After the rain

Eight inches of rain in eight hours. Not much compared to Harvey (51”) maybe, or Maria (20”). But enough to transform our sweet, docile Hazel River into a roaring, destructive torrent . . . uprooting trees and forcing them, cracking and groaning, down river. Judging from the debris tangled high in the remaining trees, the water rose at least 12 feet above the banks along this section of the river.

Some of us will be cleaning up for a long time to come.

Sadly, this will not be a one off. As Ellicott City reminds us, these events — so rare in the past — will become more and more common as we continue to fill the atmosphere will more and more carbon. This is our future. As carbon accumulates in the atmosphere so does heat, energy and moisture, making rain bombs ever more frequent and violent.

Of course, floods are not the only result of global warming. Wildfire, drought, stronger and more frequent hurricanes . . . the list of disasters from last year alone makes sobering reading. And the costs are astronomical: $306 billion last year.

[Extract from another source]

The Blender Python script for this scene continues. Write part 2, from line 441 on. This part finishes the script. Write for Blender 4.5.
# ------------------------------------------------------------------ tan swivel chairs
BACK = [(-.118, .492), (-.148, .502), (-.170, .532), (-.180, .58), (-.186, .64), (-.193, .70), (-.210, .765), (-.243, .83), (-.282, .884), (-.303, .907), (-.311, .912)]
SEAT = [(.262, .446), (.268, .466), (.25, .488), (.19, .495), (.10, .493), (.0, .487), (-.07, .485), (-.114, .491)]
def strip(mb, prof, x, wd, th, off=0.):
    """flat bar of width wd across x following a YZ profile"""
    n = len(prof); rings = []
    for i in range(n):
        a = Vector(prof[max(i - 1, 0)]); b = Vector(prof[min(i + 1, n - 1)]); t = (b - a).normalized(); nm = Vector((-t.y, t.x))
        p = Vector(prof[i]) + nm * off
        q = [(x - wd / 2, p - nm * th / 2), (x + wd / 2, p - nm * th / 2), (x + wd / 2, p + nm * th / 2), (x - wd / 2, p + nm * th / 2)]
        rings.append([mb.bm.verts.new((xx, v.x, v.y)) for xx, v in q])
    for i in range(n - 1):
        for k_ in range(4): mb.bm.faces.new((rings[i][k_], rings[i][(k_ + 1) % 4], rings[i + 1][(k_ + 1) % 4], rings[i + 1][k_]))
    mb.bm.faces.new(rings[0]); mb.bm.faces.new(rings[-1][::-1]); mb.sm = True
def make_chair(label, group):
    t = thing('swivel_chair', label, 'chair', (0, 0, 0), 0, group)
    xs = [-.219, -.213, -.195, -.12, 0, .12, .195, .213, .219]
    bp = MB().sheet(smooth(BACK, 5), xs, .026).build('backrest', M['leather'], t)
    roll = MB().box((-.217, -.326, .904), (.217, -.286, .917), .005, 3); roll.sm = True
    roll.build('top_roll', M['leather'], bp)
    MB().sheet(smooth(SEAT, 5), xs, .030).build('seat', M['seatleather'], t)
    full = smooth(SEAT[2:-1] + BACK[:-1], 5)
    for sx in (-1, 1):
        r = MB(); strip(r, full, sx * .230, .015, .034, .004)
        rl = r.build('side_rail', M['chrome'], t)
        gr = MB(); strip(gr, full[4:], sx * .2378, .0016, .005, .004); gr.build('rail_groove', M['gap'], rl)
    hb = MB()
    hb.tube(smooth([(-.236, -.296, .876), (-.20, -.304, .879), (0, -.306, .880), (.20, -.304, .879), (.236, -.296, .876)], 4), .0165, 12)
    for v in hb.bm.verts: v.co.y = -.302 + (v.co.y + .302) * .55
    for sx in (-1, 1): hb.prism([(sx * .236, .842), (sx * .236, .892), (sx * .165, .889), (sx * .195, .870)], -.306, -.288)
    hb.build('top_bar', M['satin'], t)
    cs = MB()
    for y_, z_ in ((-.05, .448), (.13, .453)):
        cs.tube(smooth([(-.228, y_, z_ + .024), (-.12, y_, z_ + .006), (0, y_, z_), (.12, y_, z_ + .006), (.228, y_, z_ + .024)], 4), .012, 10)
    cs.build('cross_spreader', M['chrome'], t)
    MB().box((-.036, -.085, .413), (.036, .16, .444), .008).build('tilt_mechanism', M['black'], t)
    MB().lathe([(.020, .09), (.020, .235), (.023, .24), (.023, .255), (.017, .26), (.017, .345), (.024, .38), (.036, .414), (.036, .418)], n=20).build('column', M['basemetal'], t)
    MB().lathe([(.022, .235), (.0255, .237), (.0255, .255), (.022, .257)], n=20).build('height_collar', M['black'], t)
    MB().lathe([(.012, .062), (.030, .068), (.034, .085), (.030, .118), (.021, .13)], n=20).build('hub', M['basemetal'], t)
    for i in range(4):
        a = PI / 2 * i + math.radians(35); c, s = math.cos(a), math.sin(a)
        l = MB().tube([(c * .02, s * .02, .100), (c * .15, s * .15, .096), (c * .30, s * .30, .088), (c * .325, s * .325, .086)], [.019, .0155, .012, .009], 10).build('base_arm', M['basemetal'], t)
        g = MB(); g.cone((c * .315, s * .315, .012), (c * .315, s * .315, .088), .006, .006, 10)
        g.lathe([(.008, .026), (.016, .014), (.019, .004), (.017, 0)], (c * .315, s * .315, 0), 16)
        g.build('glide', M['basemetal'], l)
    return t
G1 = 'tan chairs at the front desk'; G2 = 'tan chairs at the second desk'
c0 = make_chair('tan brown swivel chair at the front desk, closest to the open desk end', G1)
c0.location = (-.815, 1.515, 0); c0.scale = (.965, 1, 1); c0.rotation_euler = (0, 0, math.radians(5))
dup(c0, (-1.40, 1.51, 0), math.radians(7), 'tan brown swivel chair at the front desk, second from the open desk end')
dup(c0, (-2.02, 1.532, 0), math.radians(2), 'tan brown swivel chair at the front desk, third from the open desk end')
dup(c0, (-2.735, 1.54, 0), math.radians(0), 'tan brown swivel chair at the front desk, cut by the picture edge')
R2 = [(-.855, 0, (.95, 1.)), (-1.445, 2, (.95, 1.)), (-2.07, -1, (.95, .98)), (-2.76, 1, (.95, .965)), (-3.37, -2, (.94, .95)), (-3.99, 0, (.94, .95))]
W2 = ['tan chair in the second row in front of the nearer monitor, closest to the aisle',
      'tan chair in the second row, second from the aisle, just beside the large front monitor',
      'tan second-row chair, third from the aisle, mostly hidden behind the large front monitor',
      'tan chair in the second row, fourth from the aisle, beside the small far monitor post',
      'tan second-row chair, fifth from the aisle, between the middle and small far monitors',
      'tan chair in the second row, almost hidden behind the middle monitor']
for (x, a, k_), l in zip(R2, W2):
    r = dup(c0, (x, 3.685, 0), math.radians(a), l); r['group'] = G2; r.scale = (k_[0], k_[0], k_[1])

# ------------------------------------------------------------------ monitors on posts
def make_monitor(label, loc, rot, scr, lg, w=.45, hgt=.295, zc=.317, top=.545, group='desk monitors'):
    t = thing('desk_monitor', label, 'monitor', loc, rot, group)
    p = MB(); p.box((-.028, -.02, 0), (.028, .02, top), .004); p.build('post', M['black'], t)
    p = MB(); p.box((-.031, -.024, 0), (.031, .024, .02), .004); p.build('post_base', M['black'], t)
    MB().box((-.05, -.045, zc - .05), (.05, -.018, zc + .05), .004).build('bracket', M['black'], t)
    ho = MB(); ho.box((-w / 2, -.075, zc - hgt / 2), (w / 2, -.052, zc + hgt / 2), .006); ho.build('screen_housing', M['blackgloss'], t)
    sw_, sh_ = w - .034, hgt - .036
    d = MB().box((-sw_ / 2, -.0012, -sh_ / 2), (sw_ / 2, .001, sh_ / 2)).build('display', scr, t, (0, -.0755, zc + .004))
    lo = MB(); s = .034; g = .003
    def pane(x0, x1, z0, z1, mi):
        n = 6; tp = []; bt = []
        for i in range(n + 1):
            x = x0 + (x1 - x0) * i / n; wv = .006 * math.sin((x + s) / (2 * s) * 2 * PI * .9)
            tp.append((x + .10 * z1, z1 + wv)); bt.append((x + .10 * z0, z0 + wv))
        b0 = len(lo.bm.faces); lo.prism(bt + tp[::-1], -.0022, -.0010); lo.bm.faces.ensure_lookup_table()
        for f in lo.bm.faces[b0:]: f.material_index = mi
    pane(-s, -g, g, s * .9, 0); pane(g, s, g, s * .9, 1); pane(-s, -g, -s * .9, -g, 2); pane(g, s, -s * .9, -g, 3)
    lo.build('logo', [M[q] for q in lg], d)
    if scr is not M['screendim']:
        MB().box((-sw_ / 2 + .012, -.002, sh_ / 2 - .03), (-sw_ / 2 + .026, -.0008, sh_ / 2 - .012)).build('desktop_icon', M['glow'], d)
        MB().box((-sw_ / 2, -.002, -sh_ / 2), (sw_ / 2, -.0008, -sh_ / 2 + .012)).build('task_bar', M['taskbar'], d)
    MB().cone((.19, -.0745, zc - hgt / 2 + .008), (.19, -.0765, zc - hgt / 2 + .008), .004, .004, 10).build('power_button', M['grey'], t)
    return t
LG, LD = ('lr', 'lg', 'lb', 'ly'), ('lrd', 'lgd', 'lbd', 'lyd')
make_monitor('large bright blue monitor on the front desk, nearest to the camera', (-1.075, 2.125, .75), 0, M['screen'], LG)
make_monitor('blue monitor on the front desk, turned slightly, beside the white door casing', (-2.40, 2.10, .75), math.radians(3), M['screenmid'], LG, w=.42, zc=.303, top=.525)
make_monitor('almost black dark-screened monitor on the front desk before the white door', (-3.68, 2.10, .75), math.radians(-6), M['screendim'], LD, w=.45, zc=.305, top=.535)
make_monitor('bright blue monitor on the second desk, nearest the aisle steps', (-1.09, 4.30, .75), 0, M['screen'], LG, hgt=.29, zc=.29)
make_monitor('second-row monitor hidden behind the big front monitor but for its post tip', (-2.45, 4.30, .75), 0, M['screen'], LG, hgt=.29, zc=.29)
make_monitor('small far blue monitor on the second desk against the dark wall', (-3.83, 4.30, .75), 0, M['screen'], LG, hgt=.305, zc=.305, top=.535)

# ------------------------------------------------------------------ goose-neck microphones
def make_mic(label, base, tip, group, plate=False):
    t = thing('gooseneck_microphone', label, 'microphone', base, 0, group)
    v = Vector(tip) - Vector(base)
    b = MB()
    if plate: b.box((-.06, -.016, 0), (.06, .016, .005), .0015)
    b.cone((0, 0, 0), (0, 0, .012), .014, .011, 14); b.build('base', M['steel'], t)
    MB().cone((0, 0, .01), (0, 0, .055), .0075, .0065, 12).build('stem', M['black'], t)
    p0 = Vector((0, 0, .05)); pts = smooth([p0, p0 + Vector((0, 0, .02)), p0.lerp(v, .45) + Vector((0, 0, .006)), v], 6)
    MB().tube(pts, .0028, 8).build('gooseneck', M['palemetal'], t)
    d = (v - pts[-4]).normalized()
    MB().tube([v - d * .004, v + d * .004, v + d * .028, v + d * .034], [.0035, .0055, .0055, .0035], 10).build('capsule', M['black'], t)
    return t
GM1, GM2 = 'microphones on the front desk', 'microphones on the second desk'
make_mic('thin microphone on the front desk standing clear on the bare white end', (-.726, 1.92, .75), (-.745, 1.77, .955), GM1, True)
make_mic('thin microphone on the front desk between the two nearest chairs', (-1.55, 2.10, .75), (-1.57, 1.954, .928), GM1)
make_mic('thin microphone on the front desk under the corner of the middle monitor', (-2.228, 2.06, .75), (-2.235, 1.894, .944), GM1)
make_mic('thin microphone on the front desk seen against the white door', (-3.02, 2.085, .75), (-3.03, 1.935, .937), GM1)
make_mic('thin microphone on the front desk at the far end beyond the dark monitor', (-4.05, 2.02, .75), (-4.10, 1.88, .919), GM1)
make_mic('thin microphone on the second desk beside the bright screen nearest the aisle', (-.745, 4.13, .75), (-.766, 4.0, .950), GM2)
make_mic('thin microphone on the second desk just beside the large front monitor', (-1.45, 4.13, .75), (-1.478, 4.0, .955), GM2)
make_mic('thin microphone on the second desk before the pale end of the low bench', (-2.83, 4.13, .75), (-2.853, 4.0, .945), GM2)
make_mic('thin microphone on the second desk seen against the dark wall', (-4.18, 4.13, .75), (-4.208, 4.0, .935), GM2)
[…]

Global warming is the greatest challenge facing us as individuals, as a democracy, as a planet. Bar none.

We need a government that recognizes this and acts for our benefit, one that recognizes the enormous, beneficial potential of an economy based on renewable sources of energy. After all, the one positive aspect about human-caused climate change is that if humans caused it, humans can fix it.

Instead, our current administration is irrationally attempting to prolong a death-dealing and moribund fossil fuel system. This comes at a great cost to us taxpayers.

We need strong leadership. We need state officials who work to protect the planet and we need to send a representative to Washington who understands our need to move beyond the ramshackle, doddering mind set of the past and embrace the vast potential of the future.

Meanwhile, friends, mind your culverts.